The answer to this puzzle can be found in a profile of the Taliban’s new leader, Akhtar Mohammad Mansour. It turns out that Mansour lives part time in Quetta, the New York Times reports, “in an enclave where he and some other Taliban leaders . . . have built homes.” His predecessor, Mohammad Omar, we now know, died a while ago in Karachi. And of course, we remember that Osama bin Laden lived for many years in a compound in Abbottabad. All three of these cities are in Pakistan.
 We cannot solve the problem of Afghanistan without recognizing that the insurgency against that government is shaped, aided and armed from across the border by one of the world’s most powerful armies. Periodically, someone inside or outside the U.S. government points this out. Yet no one knows quite what to do, so it is swept under the carpet and policy stays the same. But this is not an incidental fact. It is fundamental, and unless it is confronted, the Taliban will never be defeated. It is an old adage that no counterinsurgency has ever succeeded when the rebels have had a haven. In this case, the rebels have a nuclear-armed sponsor.
Pakistan has mastered the art of pretending to help the United States while actually supporting its most deadly foes. Take the many efforts that U.S. officials have recently made to start talks with the Taliban. It turns out that we were talking to ghosts. Omar has been dead for two years, while Pakistani officials have been facilitating “contacts” and “talks” with him.

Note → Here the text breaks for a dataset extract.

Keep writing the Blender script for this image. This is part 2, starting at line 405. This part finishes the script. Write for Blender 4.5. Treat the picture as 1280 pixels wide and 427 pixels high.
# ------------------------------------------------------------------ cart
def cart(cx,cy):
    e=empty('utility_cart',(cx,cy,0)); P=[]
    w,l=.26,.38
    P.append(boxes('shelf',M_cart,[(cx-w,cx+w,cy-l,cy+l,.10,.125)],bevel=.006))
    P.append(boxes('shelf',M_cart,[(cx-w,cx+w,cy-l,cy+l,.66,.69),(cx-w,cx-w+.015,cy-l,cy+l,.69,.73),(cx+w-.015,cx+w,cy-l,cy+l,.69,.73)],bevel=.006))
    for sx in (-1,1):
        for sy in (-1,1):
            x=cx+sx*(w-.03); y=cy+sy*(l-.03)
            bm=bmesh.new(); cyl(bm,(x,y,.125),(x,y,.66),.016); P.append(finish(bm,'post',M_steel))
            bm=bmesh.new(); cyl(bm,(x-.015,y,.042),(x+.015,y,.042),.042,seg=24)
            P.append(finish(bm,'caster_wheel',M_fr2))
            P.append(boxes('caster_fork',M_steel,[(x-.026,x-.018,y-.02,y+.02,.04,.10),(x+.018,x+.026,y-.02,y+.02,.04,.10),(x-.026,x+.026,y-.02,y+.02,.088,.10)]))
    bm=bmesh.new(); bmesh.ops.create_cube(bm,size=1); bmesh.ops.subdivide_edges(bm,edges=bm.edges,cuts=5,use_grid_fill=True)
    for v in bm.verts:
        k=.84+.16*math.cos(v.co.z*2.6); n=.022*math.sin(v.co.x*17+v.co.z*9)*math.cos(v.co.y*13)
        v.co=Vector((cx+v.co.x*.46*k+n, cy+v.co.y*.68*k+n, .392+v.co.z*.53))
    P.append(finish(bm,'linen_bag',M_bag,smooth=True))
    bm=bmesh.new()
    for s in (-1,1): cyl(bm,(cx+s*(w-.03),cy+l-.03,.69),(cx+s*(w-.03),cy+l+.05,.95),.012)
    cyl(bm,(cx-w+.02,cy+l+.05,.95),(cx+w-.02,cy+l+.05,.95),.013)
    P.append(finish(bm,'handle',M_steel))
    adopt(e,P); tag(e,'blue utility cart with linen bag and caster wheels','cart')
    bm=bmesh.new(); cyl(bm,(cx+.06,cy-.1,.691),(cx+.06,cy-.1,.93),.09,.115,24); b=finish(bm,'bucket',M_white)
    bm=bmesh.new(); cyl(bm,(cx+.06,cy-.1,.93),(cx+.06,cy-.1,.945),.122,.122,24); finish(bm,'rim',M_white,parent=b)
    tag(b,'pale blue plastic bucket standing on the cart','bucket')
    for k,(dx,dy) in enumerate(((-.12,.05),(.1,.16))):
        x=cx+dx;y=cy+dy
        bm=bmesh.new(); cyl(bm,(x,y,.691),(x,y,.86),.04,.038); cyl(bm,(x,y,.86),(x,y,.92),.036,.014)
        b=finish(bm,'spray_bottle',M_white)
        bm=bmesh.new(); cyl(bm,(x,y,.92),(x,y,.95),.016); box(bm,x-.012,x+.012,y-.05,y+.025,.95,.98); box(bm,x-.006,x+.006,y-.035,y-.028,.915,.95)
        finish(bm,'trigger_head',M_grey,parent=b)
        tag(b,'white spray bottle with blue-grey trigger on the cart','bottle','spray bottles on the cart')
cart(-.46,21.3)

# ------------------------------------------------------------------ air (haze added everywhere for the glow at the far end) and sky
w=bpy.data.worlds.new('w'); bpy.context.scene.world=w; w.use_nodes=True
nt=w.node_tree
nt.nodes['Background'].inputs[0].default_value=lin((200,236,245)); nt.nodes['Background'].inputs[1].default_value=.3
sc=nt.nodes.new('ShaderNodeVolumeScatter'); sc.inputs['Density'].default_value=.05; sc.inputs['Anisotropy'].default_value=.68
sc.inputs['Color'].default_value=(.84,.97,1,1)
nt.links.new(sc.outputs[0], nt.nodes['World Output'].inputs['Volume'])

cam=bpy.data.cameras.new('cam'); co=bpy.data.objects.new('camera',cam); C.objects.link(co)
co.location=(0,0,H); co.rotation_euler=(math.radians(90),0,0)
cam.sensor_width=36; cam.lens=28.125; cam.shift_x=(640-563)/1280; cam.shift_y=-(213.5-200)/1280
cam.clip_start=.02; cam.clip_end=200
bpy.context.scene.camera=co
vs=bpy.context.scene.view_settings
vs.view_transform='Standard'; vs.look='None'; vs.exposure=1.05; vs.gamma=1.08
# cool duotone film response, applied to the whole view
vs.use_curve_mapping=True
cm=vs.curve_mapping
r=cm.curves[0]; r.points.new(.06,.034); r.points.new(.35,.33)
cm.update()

This is part of a pattern. Pakistani officials, from former president Pervez Musharraf down, categorically denied that bin Laden or Omar was living in Pakistan — despite the fact that former Afghan president Hamid Karzai repeatedly pointed this out publicly. “I do not believe Omar has ever been to Pakistan,” Musharraf said in 2007.
The Pakistani army has been described as the “godfather” of the Taliban. That might understate its influence. Pakistan was the base for the U.S.-supported mujahideen as they battled the Soviet Union in the 1980s. After the Soviets retreated from Afghanistan in 1989, the United States withdrew almost as quickly, and Pakistan entered that strategic void. It pushed forward the Taliban, a group of young Pashtun jihadis schooled in radical Islam at Pakistani madrasas. (“Talib” means student.) Now history is repeating itself. As the United States draws down its forces, Pakistan again seeks to expand its influence through its long-standing proxy.
Why does Pakistan support the Taliban? Pakistan’s former ambassador to the United States, Husain Haqqani, whose book “Magnificent Delusions” is an essential guide, says that “Pakistan has always worried that the natural order of things would be for Afghanistan to come under the sway of India, the giant of the subcontinent. The Pakistani army came to believe that it could only gain leverage in Afghanistan through religious zealots. Afghanistan’s secular groups and ethnic nationalists are all suspicious of Pakistan, so the only path in is through those who see a common, religious ideology.” 
This strategy is not new, Haqqani points out, noting that funding for such groups began in the mid-1970s, before the Soviets invaded Afghanistan in 1979.
What should the United States do? First, says Haqqani, it needs to see reality for what it is: “When you are lied to and you don’t respond, you are encouraging more lies.” 
He argues that Washington has to get much tougher with the Pakistani military and make clear that its double-dealing must stop. To do this would be good for Afghanistan and stability in that part of the world, but it would also be good for Pakistan.